Capirsi è importante e non occorre parlare la stessa lingua. Se si condividono pensieri, sentimenti e obiettivi ci si intende comunque o, prima o poi, il modo lo si trova. È quando non ci si capisce più – tra persone come con sé stessi – che ha origine il caos e ciò che un attimo prima pareva il perfetto equilibrio su cui fondare un cammino, diviene improvvisamente vuoto, buio, inaffidabile. Siamo in Italia, siamo in Europa, siamo nel mondo e disponiamo di tutti i mezzi possibili per capirci e comunicare benissimo, da un versante all’altro, a qualsiasi ora del giorno, ventiquattr’ore su ventiquattro. Eppure sembra proprio il caos a farla da padrona, un disordine improduttivo dovuto ad una persistente mancanza di comunicazione di base. Come se l’essere umano avesse già da tempo ceduto il passo alle macchine, nell’illusione che provvedano oramai da sole anche a questo. I cellulari non sono diventati solo un prolungamento del nostro corpo, si stanno trasformando purtroppo in depositari passivi di pensieri e di parole del nostro essere homo sapiens. Colpa nostra ovviamente che lo consentiamo. Ma possibile che non ci si intenda su questo punto? Che non si trovi una soluzione? Davvero vogliamo lasciare posto a “quel mondo che non vorremmo mai esistesse” dei film futuristici moderni? Le macchine sono e devono restare uno strumento a noi utile per la comunicazione, non devono generarla. Devono poter accelerare la nostra volontà di interagire, non sostituire il nostro coraggio di interfacciarsi con gli altri. Devono proiettare il nostro volto, non nasconderlo dietro la nostra voce. Capirsi resta l’unica vera chance che abbia l’essere umano per salvarsi e per farlo ha un solo arcaico modo: incontrarsi.
Dobbiamo tornare a stringerci la mano e connettere i sensi per comunicare veramente.

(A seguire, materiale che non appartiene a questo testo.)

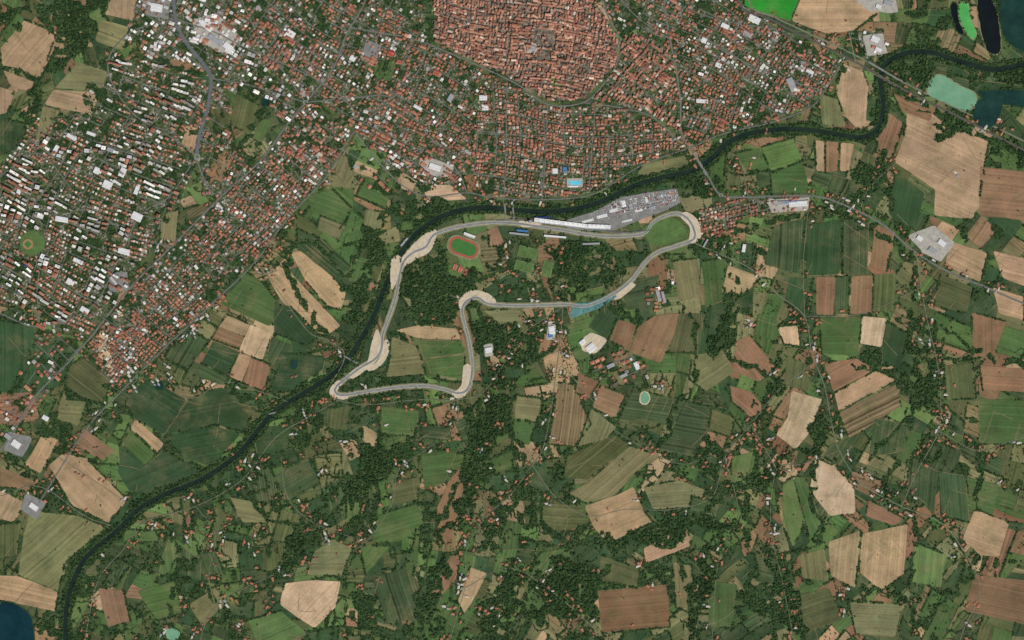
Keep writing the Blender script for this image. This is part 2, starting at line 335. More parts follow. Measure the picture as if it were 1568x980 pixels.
FIELDS=[
('T',[(38,30),(88,50),(85,75),(60,120),(30,105),(3,100),(0,75)]),('T',[(82,65),(112,68),(112,84),(88,105),(72,92)]),
('T',[(5,107),(56,127),(50,142),(15,130)]),('T',[(160,-20),(210,-20),(205,32),(160,22)]),('O',[(155,30),(197,42),(188,78),(145,62)]),
('O',[(120,95),(165,110),(155,140),(84,135)]),('T',[(82,137),(154,142),(140,176),(68,160)]),('O',[(66,162),(92,170),(70,205),(55,215)]),
('D',[(0,180),(42,190),(32,225),(0,240)]),('T',[(-20,128),(22,140),(12,172),(-20,180)]),('B',[(340,228),(358,240),(340,280),(316,268)]),
('T',[(282,192),(304,196),(296,240),(278,222)]),('K',[(365,135),(412,150),(405,180),(372,200),(350,190)]),('G',[(400,180),(416,186),(402,218),(386,210)]),
('K',[(320,168),(345,165),(352,195),(330,208),(318,195)]),
('D',[(0,490),(60,500),(122,527),(95,590),(60,602),(-30,600),(-30,480)]),('K',[(105,562),(130,547),(172,580),(155,617),(125,610),(100,592)]),
('t',[(152,505),(165,515),(176,575),(150,545)]),
('G',[(337,465),(380,418),(400,430),(432,472),(412,500)]),
('T',[(408,420),(440,412),(480,455),(522,500),(500,516),(470,505),(430,460)]),('T',[(445,388),(470,382),(530,448),(522,475),(500,468),(470,432)]),
('D',[(420,460),(445,470),(490,515),(470,530),(420,510)]),
('T',[(350,482),(383,497),(375,515),(335,500)]),('t',[(383,497),(416,510),(402,552),(366,537)]),('B',[(335,500),(375,516),(366,535),(326,520)]),
('D',[(326,522),(366,538),(350,575),(308,556)]),('T',[(366,540),(386,546),(370,585),(350,576)]),('B',[(386,547),(414,558),(406,600),(371,587)]),
('V',[(416,515),(450,530),(430,570),(408,550)]),('D',[(430,540),(498,545),(495,565),(440,600),(412,602),(425,565)]),
('V',[(308,556),(350,577),(340,590),(300,575)]),
('D',[(195,602),(230,578),(285,612),(250,665),(205,640)]),('D',[(288,612),(340,592),(385,640),(370,662),(330,650),(252,665)]),('D',[(252,668),(330,652),(368,665),(322,716),(270,690)]),
('T',[(208,642),(252,680),(240,694),(200,656)]),('G',[(200,658),(238,694),(222,712),(188,680)]),('D',[(188,690),(222,714),(250,690),(312,722),(228,758),(198,752),(180,722)]),
('B',[(128,655),(176,690),(156,706),(116,682)]),('T',[(95,695),(130,700),(195,765),(168,802),(112,776),(75,712)]),
('O',[(45,782),(120,790),(160,808),(100,860),(90,905),(28,880),(36,820)]),('T',[(-30,880),(28,882),(90,907),(85,936),(-30,912)]),
('B',[(-20,605),(50,600),(62,640),(30,652),(-20,648)]),('T',[(62,668),(90,672),(62,725),(38,712)]),('O',[(92,612),(132,615),(120,652),(88,642)]),
('B',[(0,715),(60,740),(40,752),(0,745)]),('K',[(-20,805),(30,800),(25,850),(-20,860)]),('T',[(0,750),(38,770),(22,800),(-20,790)]),
('D',[(170,790),(195,775),(190,830),(160,835)]),('B',[(150,900),(190,905),(200,950),(165,960)]),('G',[(210,905),(268,890),(280,940),(240,950)]),
('X',[(1140,-20),(1228,-20),(1210,32),(1140,10)]),('T',[(1230,-10),(1310,-10),(1342,22),(1310,46),(1266,52),(1212,32)]),
('T',[(1290,97),(1322,110),(1330,130),(1326,185),(1310,195),(1296,180),(1280,140)]),('O',[(1254,142),(1282,150),(1296,195),(1258,190)]),
('T',[(1388,168),(1425,172),(1515,215),(1500,300),(1490,335),(1430,330),(1432,290),(1370,248),(1388,200)]),
('B',[(1362,132),(1432,165),(1424,186),(1380,170)]),('B',[(1352,165),(1384,190),(1365,245),(1343,222)]),('B',[(1500,255),(1568,262),(1600,340),(1500,330)]),
('G',[(1125,235),(1165,226),(1180,262),(1145,262)]),('L',[(1166,225),(1215,211),(1228,245),(1180,262)]),('G',[(1180,265),(1230,246),(1240,297),(1182,297)]),
('T',[(1247,215),(1262,216),(1262,264),(1250,262)]),('B',[(1264,216),(1286,218),(1284,262),(1264,264)]),('T',[(1288,218),(1308,220),(1300,262),(1286,262)]),
('D',[(1372,262),(1416,297),(1402,352),(1372,340),(1360,326)]),('K',[(1322,232),(1342,240),(1334,290),(1310,290)]),
('T',[(1457,370),(1512,388),(1502,432),(1447,405)]),('D',[(1512,406),(1534,414),(1524,432),(1505,430)]),('T',[(1520,384),(1600,402),(1600,450),(1536,426)]),
('T',[(1520,440),(1568,455),(1568,490),(1530,480)]),('K',[(1440,420),(1490,440),(1480,480),(1430,470)]),('B',[(1488,478),(1540,492),(1520,550),(1490,545)]),
('V',[(1185,345),(1230,335),(1225,420),(1170,405)]),('D',[(1236,345),(1290,335),(1285,420),(1235,422)]),('V',[(1290,335),(1330,340),(1328,420),(1290,420)]),('B',[(1340,343),(1372,356),(1358,415),(1333,408)]),
('D',[(1206,425),(1246,426),(1232,478),(1200,462)]),('B',[(1250,424),(1278,424),(1276,482),(1250,482)]),('V',[(1280,424),(1302,423),(1300,481),(1278,481)]),('B',[(1304,423),(1336,421),(1334,480),(1302,481)]),('K',[(1338,421),(1372,418),(1368,476),(1336,478)]),
('G',[(1255,486),(1318,485),(1314,546),(1258,541)]),('t',[(1320,484),(1358,487),(1350,532),(1316,526)]),('D',[(1358,492),(1390,512),(1380,562),(1350,560),(1352,530)]),
('B',[(1262,556),(1310,548),(1340,566),(1276,600)]),('T',[(1278,602),(1342,567),(1374,582),(1284,630)]),('S',[(1284,632),(1372,588),(1380,622),(1300,672)]),('V',[(1272,680),(1322,662),(1288,716),(1262,700)]),
('t',[(1212,598),(1260,612),(1240,662),(1218,688),(1188,665),(1206,640)]),
('B',[(1130,520),(1150,514),(1187,560),(1162,585),(1120,565)]),('t',[(1190,500),(1222,497),(1226,530),(1200,527)]),('O',[(1060,545),(1105,535),(1125,570),(1080,600),(1055,580)]),('B',[(1116,590),(1150,600),(1172,625),(1150,640),(1120,615)]),
('R',[(945,488),(975,498),(965,536),(932,520)]),('B',[(977,500),(1000,484),(1048,480),(1012,556),(965,540)]),('D',[(925,470),(950,486),(930,518),(900,500)]),
('V',[(950,435),(1010,420),(1000,470),(960,475)]),('O',[(1030,400),(1072,395),(1070,455),(1040,460)]),('G',[(1075,400),(1110,395),(1108,460),(1080,470)]),
('T',[(1115,405),(1165,425),(1140,450),(1105,450)]),('K',[(1040,480),(1080,480),(1070,540),(1025,540)]),
('R',[(885,570),(918,585),(900,612),(880,600)]),('B',[(920,590),(960,605),(940,640),(906,622)]),
('S',[(855,586),(882,588),(890,615),(905,650),(880,684),(840,680),(848,640)]),('O',[(905,625),(945,655),(930,672),(884,684)]),
('O',[(790,605),(830,610),(822,645),(788,640)]),('G',[(786,645),(822,648),(810,682),(784,676)]),
('V',[(968,600),(1050,612),(1030,655),(980,640),(945,650)]),('V',[(1030,658),(1050,614),(1090,622),(1085,660),(1060,700),(1008,690)]),('K',[(1088,625),(1125,640),(1120,670),(1088,660)]),
('O',[(600,515),(640,532),(652,572),(590,578),(598,545)]),('T',[(606,506),(640,498),(700,503),(706,520),(640,518)]),('G',[(642,520),(706,522),(712,540),(650,548)]),('G',[(652,550),(712,545),(712,582),(660,572)]),
('G',[(585,622),(640,628),(640,668),(585,664)]),('V',[(645,650),(692,655),(690,675),(650,672)]),
('O',[(740,475),(795,473),(815,495),(770,500)]),
('K',[(868,700),(940,665),(965,680),(900,735),(862,730)]),('O',[(965,682),(1012,700),(975,722),(940,760),(900,770),(870,755),(905,735)]),
('T',[(895,775),(945,758),(970,745),(985,780),(1000,800),(930,832),(908,806)]),('O',[(985,745),(1040,735),(1080,750),(1070,775),(1000,780)]),('T',[(985,840),(1052,806),(1058,836),(990,862)]),
('R',[(915,905),(1022,895),(1026,960),(922,970)]),('D',[(810,715),(868,740),(850,765),(815,745)]),('K',[(820,770),(890,775),(905,800),(860,815),(822,800)]),
('t',[(436,893),(480,888),(522,890),(514,930),(482,962),(455,945),(428,925)]),('O',[(480,845),(510,825),(540,840),(525,880),(470,880)]),
('B',[(688,735),(712,708),(710,745),(690,830),(670,832),(668,780)]),('B',[(690,850),(705,848),(700,885),(665,925),(658,915)]),('T',[(720,868),(746,878),(730,910),(710,940),(700,920)]),
('G',[(575,790),(640,770),(650,800),(610,830),(570,830)]),('V',[(570,885),(620,870),(650,900),(640,950),(590,950)]),('G',[(550,835),(600,835),(560,880)]),
('V',[(300,850),(330,845),(345,880),(310,880)]),('O',[(290,925),(330,900),(345,925),(310,960)]),('L',[(380,950),(430,935),(470,970),(400,1000)]),
('V',[(420,730),(470,700),(490,740),(440,770)]),('O',[(350,760),(400,770),(410,800),(370,800)]),('K',[(430,780),(460,790),(450,830),(415,830)]),
('T',[(555,650),(580,665),(575,685),(555,675)]),('K',[(500,625),(535,622),(530,660),(500,655)]),
('t',[(1248,700),(1280,715),(1308,748),(1310,785),(1270,790),(1240,750)]),('L',[(1198,742),(1214,730),(1232,800),(1215,838),(1200,800)]),('G',[(1216,730),(1232,730),(1258,800),(1240,830),(1234,800)]),
('T',[(1320,817),(1390,803),(1384,880),(1350,905),(1315,875)]),('T',[(1268,830),(1318,812),(1310,900),(1272,882)]),('O',[(1225,850),(1262,840),(1268,890),(1228,885)]),('V',[(1160,850),(1200,860),(1190,900),(1155,890)]),
('K',[(1225,910),(1270,900),(1290,950),(1230,970)]),('O',[(1300,920),(1380,925),(1370,975),(1310,970)]),('T',[(1492,780),(1545,800),(1530,852),(1500,850),(1474,825)]),
('V',[(1395,700),(1436,722),(1430,790),(1388,745)]),('V',[(1438,722),(1478,728),(1484,800),(1440,790)]),('G',[(1480,730),(1530,742),(1520,790),(1486,775)]),
('R',[(1490,880),(1600,892),(1600,962),(1478,935)]),('L',[(1400,830),(1450,850),(1440,900),(1395,890)]),('B',[(1330,765),(1385,795),(1370,805),(1325,790)]),
('G',[(1498,610),(1600,615),(1600,680),(1500,680)]),('B',[(1500,560),(1568,565),(1568,600),(1505,598)]),('K',[(1445,560),(1490,555),(1495,610),(1448,612)]),
('V',[(1340,640),(1390,650),(1385,690),(1330,700)]),('L',[(1120,700),(1160,690),(1150,740),(1120,740)]),('V',[(1060,760),(1100,770),(1090,810),(1050,800)]),
('K',[(920,850),(980,870),(975,900),(915,890)]),('O',[(1030,860),(1060,865),(1060,930),(1035,930)]),('G',[(1085,890),(1130,895),(1120,960),(1085,960)]),
('L',[(555,225),(595,235),(580,262),(545,250)]),('T',[(545,245),(580,262),(576,275),(540,262)]),
('G',[(560,270),(600,285),(590,320),(545,300)]),('D',[(610,280),(640,300),(620,320),(600,310)]),('G',[(470,300),(510,290),(540,320),(520,350),(480,335)]),('O',[(490,330),(530,345),(520,365),(485,350)]),
('O',[(560,320),(588,325),(580,355),(556,345)]),('V',[(455,350),(500,370),(540,410),(510,425),(455,380)]),('G',[(540,390),(575,400),(565,440),(535,430)]),
('O',[(248,330),(275,320),(270,370),(245,365)]),
('t',[(640,285),(690,283),(715,305),(660,308)]),('T',[(612,262),(640,275),(630,295),(608,285)]),
('G',[(580,90),(606,95),(598,125),(570,118)]),
('O',[(985,250),(1050,238),(1060,255),(1010,268),(975,268)]),
('K',[(1205,545),(1240,560),(1238,600),(1200,590)]),('G',[(1160,480),(1190,490),(1185,520),(1155,512)]),
('G',[(645,695),(700,690),(680,740),(650,750)]),('K',[(600,740),(645,730),(640,765),(600,775)]),('D',[(385,655),(450,650),(440,690),(395,700)]),('G',[(800,880),(830,845),(870,838),(840,870),(810,920)]),
]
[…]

Per questo Tesori d’Italia investe tempo, risorse, energie per girare l’Italia e incontrare tutti. Per questo continuiamo a muoverci, a spostarci, a scrivere articoli dalle sale d’attesa degli aeroporti, a stendere piani editoriali e operativi tra un autobus e un treno. Per questo torniamo più volte nello stesso territorio a riproporre il nostro messaggio, la nostra mission. Per questo ci impegniamo ogni giorno nella costruzione di una Community che nonostante le incomprensioni, le avversità, l’instabilità di un Paese che purtroppo non aiuta chi vuole aiutarlo, sia disposta a partecipare alle nostre dinamiche e metterci la faccia, non un’immagine di WhatsApp.

Dire che i Tesori siamo noi è affermare che l’Italia, l’Europa, il mondo siamo noi. Significa ricordarsi al mattino che abbiamo sulle spalle una responsabilità storica ancora più importante del debito pubblico: lavorare instancabilmente per capirci, capirci per lavorare insieme e fare della comunicazione il nostro cavallo di battaglia, non il generatore universale del caos. Dobbiamo assolutamente tornare ad incontrarci, a conoscerci, a litigare guardandoci negli occhi, brandendo promesse e contratti firmati a penna e non con la firma digitale. Dobbiamo tornare ad amarci e rispettarci come in “quel mondo che vorremmo tornasse ad esistere” dei film del passato. Siamo ancora noi ad accendere il cellulare, siamo noi ad accendere il pc e il televisore. Il pulsante lo gestiamo ancora noi, pur nel nostro annaspare in un mare di onde magnetiche e, badate, non occorre spegnere nulla in senso di protesta né gridare la propria rabbia dal balcone: basterà condividere un po’ più di tempo e spazio con noi stessi e con gli altri per accorgersi di quanto l’essere umano sia ancora vivo, attivo, propositivo e soprattutto di come, poggiati su un comodino o su di una bella parete attrezzata, tutti quegli strumenti accentratori non siano altro che eleganti e innocui suppellettili d’arredo…

Tesori d’Italia inaugura con questo spirito il programma di attività 2019-2020 e si prepara ad un altro intenso anno di incontri, di confronti, di rapporti umani e professionali attraverso cui scoprire e raccontare al mondo gli infiniti volti dell’Italia e le storie cavalleresche degli italiani.